The two Vitalis, both composers, are sometimes confused on radio broadcasts and in concert hall notes, so let’s begin by noting the differences. Giovanni Battista Vitali (1632-1692) was a Bolognese violinist and cellist of high regional esteem, singing and performing with other musicians in the Basilica San Petronio, and a member of the prestigious Accademia Filarmonica. He eventually became maestro di cappella at San Petronio, and then left for employment with the music-loving d’Estes. Bologna was part of the Papal States by conquest during this period, but it also flourished as a center of commerce, the sciences, and the arts—which may account for Vitali’s awareness of, and ability to write within, a variety of Italian and French musical styles. The group of 10 short works on this album lies firmly in the Italian folk-popular monophonic tradition. They include dance movements (a forlane, two bergamascas, a passamezzo), and more serious, virtuosic fare (a toccata for solo violin, a sonata da chiesa in five movements) whose manner recalls Corelli.

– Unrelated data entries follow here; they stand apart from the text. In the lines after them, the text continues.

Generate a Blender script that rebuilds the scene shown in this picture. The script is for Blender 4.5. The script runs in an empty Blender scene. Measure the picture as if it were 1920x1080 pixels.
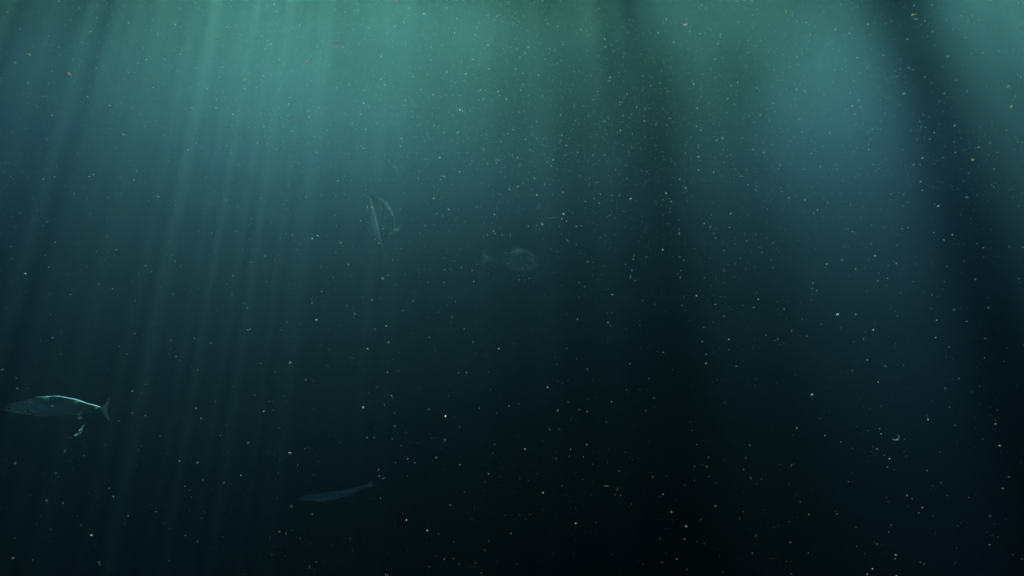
import bpy, math, random
import numpy as np
from mathutils import Vector, Matrix, noise

S = bpy.context.scene
col = S.collection
R = math.radians

# ---------------------------------------------------------------- camera
F = 850.0                      # focal length in pixels of the 1920 wide frame
H = 6.0                         # depth of the camera below the water surface
cd = bpy.data.cameras.new('camera')
cd.sensor_width = 36.0
cd.lens = 36.0 * F / 1920.0
cd.clip_start = 0.02
cd.clip_end = 2000.0
cam = bpy.data.objects.new('camera', cd)
cam.rotation_euler = (R(90), 0, 0)      # at the origin, looking along +Y
col.objects.link(cam)
S.camera = cam

# ---------------------------------------------------------------- light
SUN = Vector((-30.0 / F, 1.0, 3240.0 / F)).normalized()      # towards the sun
EL = math.asin(SUN.z)
AZ = math.atan2(SUN.x, SUN.y)
w = bpy.data.worlds.new('World')
S.world = w
w.use_nodes = True
nt = w.node_tree
sky = nt.nodes.new('ShaderNodeTexSky')
sky.sky_type = 'NISHITA'
sky.sun_disc = False
sky.sun_elevation = EL
sky.sun_rotation = AZ
bg = nt.nodes['Background']
nt.links.new(sky.outputs[0], bg.inputs[0])
bg.inputs[1].default_value = 0.10
sd = bpy.data.lights.new('sun', 'SUN')
sd.energy = 5.0
sd.angle = R(0.5)
sd.color = (1.0, 0.97, 0.90)
sun = bpy.data.objects.new('sun', sd)
sun.rotation_euler = SUN.to_track_quat('Z', 'Y').to_euler()
sun.location = SUN * 60
col.objects.link(sun)

S.view_settings.view_transform = 'Standard'
S.view_settings.look = 'None'
S.view_settings.gamma = 1
S.view_settings.exposure = 10.4
cy = S.cycles
cy.use_denoising = True
cy.denoiser = 'OPENIMAGEDENOISE'
cy.denoising_input_passes = 'RGB_ALBEDO_NORMAL'
cy.denoising_prefilter = 'ACCURATE'
cy.use_adaptive_sampling = False
cy.light_sampling_threshold = 0.0
cy.sample_clamp_indirect = 0.0
cy.transparent_max_bounces = 24
cy.max_bounces = 6
cy.volume_bounces = 0
cy.filter_width = 1.3

# ---------------------------------------------------------------- helpers
def tag(o, label=None, cat=None, group=None, kind=None):
    if label: o['label'] = label
    if cat: o['category'] = cat
    if group: o['group'] = group
    if kind: o['kind'] = kind
    return o

def link_mesh(name, verts, faces, mat, parent=None, smooth=True):
    me = bpy.data.meshes.new(name)
    me.from_pydata([tuple(v) for v in verts], [], [tuple(f) for f in faces])
    me.update()
    if smooth:
        me.polygons.foreach_set('use_smooth', [True] * len(me.polygons))
    if mat: me.materials.append(mat)
    o = bpy.data.objects.new(name, me)
    col.objects.link(o)
    if parent: o.parent = parent
    return o

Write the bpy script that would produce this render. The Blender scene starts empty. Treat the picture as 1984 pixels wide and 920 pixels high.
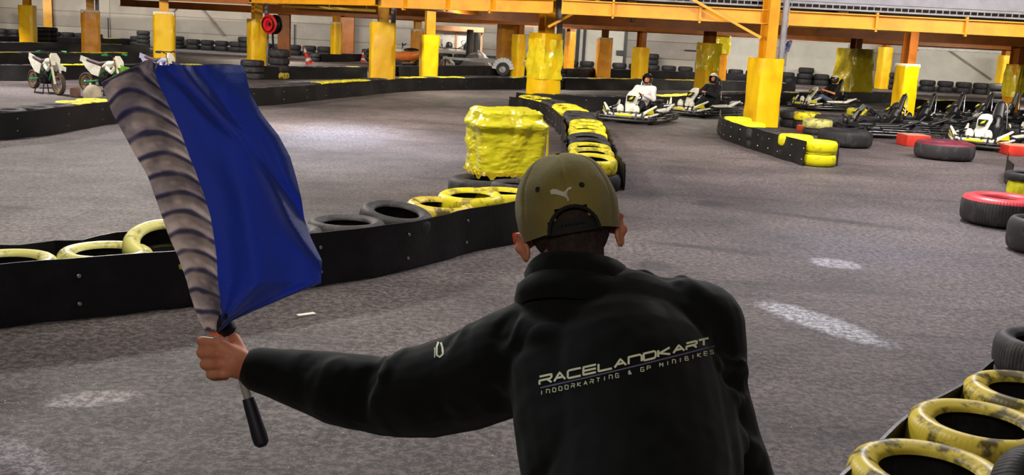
import bpy, bmesh, math, random
from mathutils import Vector, Matrix, noise
from mathutils.bvhtree import BVHTree
random.seed(7)
PI = math.pi
SC = bpy.context.scene
COL = SC.collection
V = Vector

# ------------------------------------------------------------------ camera
FPX, H = 2000.0, 1.85
TILT, ROLL = math.atan(392/2000), math.atan(.052)
CAM = V((0, 0, H))
R0 = V((1, 0, 0)); U0 = V((0, math.sin(TILT), math.cos(TILT))); FW = V((0, math.cos(TILT), -math.sin(TILT)))
IR = R0*math.cos(ROLL)+U0*math.sin(ROLL)
IU = -R0*math.sin(ROLL)+U0*math.cos(ROLL)
cd = bpy.data.cameras.new('camera'); cam = bpy.data.objects.new('camera', cd); COL.objects.link(cam)
cd.sensor_width = 36; cd.lens = 36*FPX/1984; cd.clip_start = .05; cd.clip_end = 300
M = Matrix.Identity(4)
for i in range(3):
    M[i][0] = IR[i]; M[i][1] = IU[i]; M[i][2] = -FW[i]; M[i][3] = CAM[i]
cam.matrix_world = M
SC.camera = cam
cd.dof.use_dof = False

# ------------------------------------------------------------------ world, lamps, exposure
SC.view_settings.view_transform = 'Standard'; SC.view_settings.look = 'None'
SC.view_settings.gamma = 1; SC.view_settings.use_curve_mapping = False
SC.view_settings.exposure = 0.0
w = bpy.data.worlds.new('hall_air'); SC.world = w; w.use_nodes = True
bg = w.node_tree.nodes['Background']; bg.inputs[0].default_value = (1, .92, .90, 1); bg.inputs[1].default_value = .07

def lamp(kind, name, loc, target, power, color=(1, .96, .9), size=(1, 1), spot=60, blend=.6, rad=.3):
    ld = bpy.data.lights.new(name, kind); ld.energy = power; ld.color = color
    if kind == 'AREA':
        ld.shape = 'RECTANGLE'; ld.size, ld.size_y = size
    if kind == 'SPOT':
        ld.spot_size = math.radians(spot); ld.spot_blend = blend; ld.shadow_soft_size = rad
    o = bpy.data.objects.new(name, ld); COL.objects.link(o)
    o.location = loc
    d = V(target)-V(loc)
    o.rotation_euler = d.to_track_quat('-Z', 'Y').to_euler()
    return o
NEUT = (1, .93, .86); COOL = (.97, .93, .97); WARM = (1, .90, .74)
# high bay lamps over the track, plus added fills for pillars, box and marshal
for loc, tgt, pw, cl in (((-7, 19, 6.5), (-4, 13, 0), 820, NEUT), ((5, 15, 6.5), (5, 9, 0), 560, COOL), ((-1.5, 9.5, 7), (-1.5, 5, 0), 85, NEUT),
                     ((4, 7.5, 7), (4, 5, 0), 90, NEUT), ((-15, 24, 6.5), (-12, 27, 0), 1500, NEUT), ((9, 16, 6.5), (9, 24, 0), 650, COOL),
                     ((-3.5, 18, 4.4), (-4, 30, 1.2), 720, WARM), ((4, 15, 4.4), (6, 26, 1.2), 420, WARM), ((12, 17, 4.6), (13, 30, 1.2), 480, WARM), ((-1.6, 4.6, 4.6), (.1, 1.95, 1.5), 60, (.8, .95, 1)), ((-24, 44, 6.5), (-20, 52, 0), 2200, WARM),
                     ((-2.5, 6.5, 6), (-.2, 12.5, .4), 420, WARM), ((-.6, -2.5, 3.6), (.1, 2, 1.5), 40, WARM)):
    lamp('AREA', 'bay_and_fill_lamp', loc, tgt, pw, cl, (1.6, .6))
for loc, tgt, pw, sp, cl in (((-3.2, 20.5, 6.5), (-3.0, 17.3, 0), 4000, 58, (.95, .92, 1)), ((4.6, 12.5, 6.5), (4.6, 9.6, 0), 1150, 66, (.97, .93, 1)), ((-8, 29, 6.5), (-12, 27, 0), 900, 60, (1, .95, .95))):
    lamp('SPOT', 'spot_lamp', loc, tgt, pw, cl, spot=sp, blend=1, rad=.35)
# unseen area lights added between the beams to light the under-deck space
for lx, ly, p in ((-2, 33, 200), (5, 30, 220), (12, 30, 220), (-8, 42, 420), (1, 42, 420), (10, 42, 420), (19, 42, 420), (-12, 50, 420), (0, 52, 420), (12, 48, 420)):
    lamp('AREA', 'underdeck_fill', (lx, ly, 2.78), (lx, ly+.4, 0), p, WARM, (2.4, .25))
# unseen area lights added behind the last beam to brighten the wall
for i in range(10):
    lx = -30+i*7; ly = 65.9-(lx+42)/6-3.0
    lamp('AREA', 'wall_fill', (lx, ly, 2.62), (lx+.4, ly+2.4, .6), 190, (1, .95, .86), (3.5, .25))

# ------------------------------------------------------------------ photograph frame <-> place
def ray(px, py): return ((px-992)/FPX)*IR-((py-460)/FPX)*IU+FW
def U(px, py, d): return CAM+ray(px, py)*d
def G(px, py, z=0.0):
    r = ray(px, py); return CAM+r*((z-H)/r.z)
def pix(p):
    q = V(p)-CAM; d = q.dot(FW); return (992+FPX*q.dot(IR)/d, 460-FPX*q.dot(IU)/d)

# ------------------------------------------------------------------ materials
def s2l(c):
    return tuple((x/255/12.92 if x <= 10 else ((x/255+.055)/1.055)**2.4) for x in c)+(1,)
MATS = {}
def mat(name, rgb, rough=.6, metal=0, var=None, vscale=6, vmix=.5, bump=0, bscale=40, sheen=0, spec=.5, alpha=1, trans=0, coat=0, vlo=.42, vhi=.62, detail=5):
    if name in MATS: return MATS[name]
    m = bpy.data.materials.new(name); m.use_nodes = True; nt = m.node_tree; N = nt.nodes; L = nt.links
    b = N['Principled BSDF']; b.inputs['Roughness'].default_value = rough; b.inputs['Metallic'].default_value = metal
    b.inputs['Specular IOR Level'].default_value = spec
    b.inputs['Base Color'].default_value = s2l(rgb)
    if sheen: b.inputs['Sheen Weight'].default_value = sheen; b.inputs['Sheen Roughness'].default_value = .6
    if coat: b.inputs['Coat Weight'].default_value = coat; b.inputs['Coat Roughness'].default_value = .15
    if alpha < 1: b.inputs['Alpha'].default_value = alpha
    if trans: b.inputs['Transmission Weight'].default_value = trans
    tc = N.new('ShaderNodeTexCoord'); oi = N.new('ShaderNodeObjectInfo')
    ad = N.new('ShaderNodeVectorMath'); ad.operation = 'MULTIPLY_ADD'
    L.new(oi.outputs['Random'], ad.inputs[0]); ad.inputs[1].default_value = (37, 19, 53); L.new(tc.outputs['Object'], ad.inputs[2])
    if var is None: var = tuple(max(0, c*.8) for c in rgb)
    n = N.new('ShaderNodeTexNoise'); n.inputs['Scale'].default_value = vscale; n.inputs['Detail'].default_value = detail; n.inputs['Roughness'].default_value = .6
    L.new(ad.outputs[0], n.inputs['Vector'])
    r = N.new('ShaderNodeMapRange'); r.inputs['From Min'].default_value = vlo; r.inputs['From Max'].default_value = vhi
    r.inputs['To Max'].default_value = vmix; L.new(n.outputs[0], r.inputs['Value'])
    mx = N.new('ShaderNodeMix'); mx.data_type = 'RGBA'; mx.inputs[6].default_value = s2l(rgb); mx.inputs[7].default_value = s2l(var)
    L.new(r.outputs[0], mx.inputs[0]); L.new(mx.outputs[2], b.inputs['Base Color'])
    if bump:
        n2 = N.new('ShaderNodeTexNoise'); n2.inputs['Scale'].default_value = bscale; n2.inputs['Detail'].default_value = 4
        L.new(ad.outputs[0], n2.inputs['Vector'])
        bp = N.new('ShaderNodeBump'); bp.inputs['Strength'].default_value = bump; bp.inputs['Distance'].default_value = .02
        L.new(n2.outputs[0], bp.inputs['Height']); L.new(bp.outputs[0], b.inputs['Normal'])
    MATS[name] = m; return m

def tyre_mat(name, rgb, var, vmix, rough=.65, tread=.3):
    """rubber or painted rubber with a block tread around the outside"""
    m = mat(name, rgb, rough, var=var, vscale=9, vmix=vmix, spec=.4, vlo=.5, vhi=.6)
    nt = m.node_tree; N = nt.nodes; L = nt.links; b = N['Principled BSDF']
    tc = N.new('ShaderNodeTexCoord'); sp = N.new('ShaderNodeSeparateXYZ'); L.new(tc.outputs['Object'], sp.inputs[0])
    at = N.new('ShaderNodeMath'); at.operation = 'ARCTAN2'; L.new(sp.outputs[0], at.inputs[0]); L.new(sp.outputs[1], at.inputs[1])
    ml = N.new('ShaderNodeMath'); ml.operation = 'MULTIPLY'; ml.inputs[1].default_value = 84; L.new(at.outputs[0], ml.inputs[0])
    sn = N.new('ShaderNodeMath'); sn.operation = 'SINE'; L.new(ml.outputs[0], sn.inputs[0])
    pw = N.new('ShaderNodeMath'); pw.operation = 'MULTIPLY'; L.new(sp.outputs[0], pw.inputs[0]); L.new(sp.outputs[0], pw.inputs[1])
    pw2 = N.new('ShaderNodeMath'); pw2.operation = 'MULTIPLY_ADD'; L.new(sp.outputs[1], pw2.inputs[0]); L.new(sp.outputs[1], pw2.inputs[1]); L.new(pw.outputs[0], pw2.inputs[2])
    gt = N.new('ShaderNodeMapRange'); gt.inputs['From Min'].default_value = .074; gt.inputs['From Max'].default_value = .081; L.new(pw2.outputs[0], gt.inputs['Value'])
    mu = N.new('ShaderNodeMath'); mu.operation = 'MULTIPLY'; L.new(sn.outputs[0], mu.inputs[0]); L.new(gt.outputs[0], mu.inputs[1])
    bp = N.new('ShaderNodeBump'); bp.inputs['Strength'].default_value = tread; bp.inputs['Distance'].default_value = .004
    L.new(mu.outputs[0], bp.inputs['Height']); L.new(bp.outputs[0], b.inputs['Normal'])
    return m

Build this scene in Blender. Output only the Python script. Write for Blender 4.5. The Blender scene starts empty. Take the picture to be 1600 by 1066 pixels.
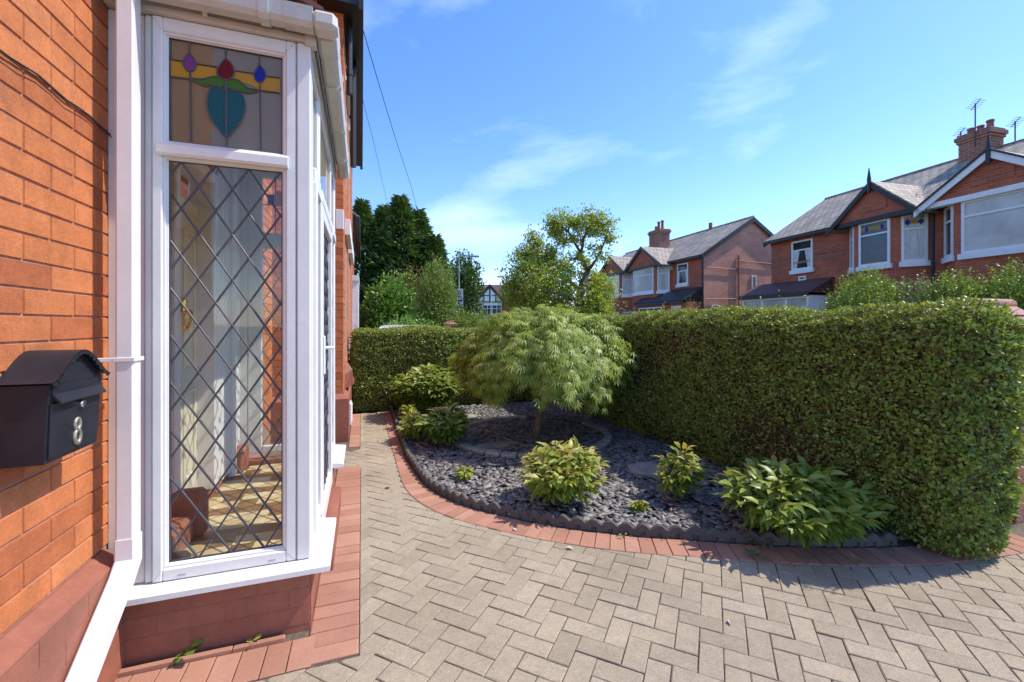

Tomaso Antonio Vitali (1663-1745) traveled with his father to serve the d’Este dukes in Modena in 1674. He became leader of the orchestra there, and in fact remained on the pay register until three years before his death. Unlike his father, who issued numerous collections of balletti and balli as well as early sonatas, Tomaso’s published works are almost entirely trio sonatas, though sometimes these incorporate titles and distinctive rhythms and harmonies of French contemporary music. The famous Ciaconna so long considered by Vitali thanks to a single Dresden manuscript attribution (Parte dal Tomaso Vitalino) is now regarded as doubtful. The selection of his music on this recording includes that work, as well as another ciaconna (more Italianate in nature, but with some similarly jarring harmonic changes), two trio sonatas, and a passamezzo.

I’ve reviewed Clematis twice before. The first was an album of music by Carlo Farina (Ricercar 285) that was stiffly phrased and inexpressive. The latter, devoted to works by Matheo Romero (Ricercar 308), was by contrast full of high spirits and crisply accented rhythms. This album fortunately follows along the lines of the latter. Accompaniment textures are varied, alternating among theorbo, guitar, harp, bass viol, and organ. Percussion is added on occasion, sometimes to excellent effect, as in the break in the middle of G. B. Vitali’s Furlana, where it fits the accelerating tempo and excitement of the music; sometimes less so, as in T. A. Vitali’s Passo e mezzo where it seems out of place given the more abstract, less folk-like music, and obscures the lower of the two lines. All performances are vital and technically fluent, with especial praise due to violinist Stéphanie de Failly. She easily moves between a lean, rhythmically punchy style appropriate to the folk-like material, and a more classically appropriate one with a disciplined, patrician tone for the sonatas and chaconnes. The sound is excellent, as is true in general of Ricercar’s releases. Strongly recommended.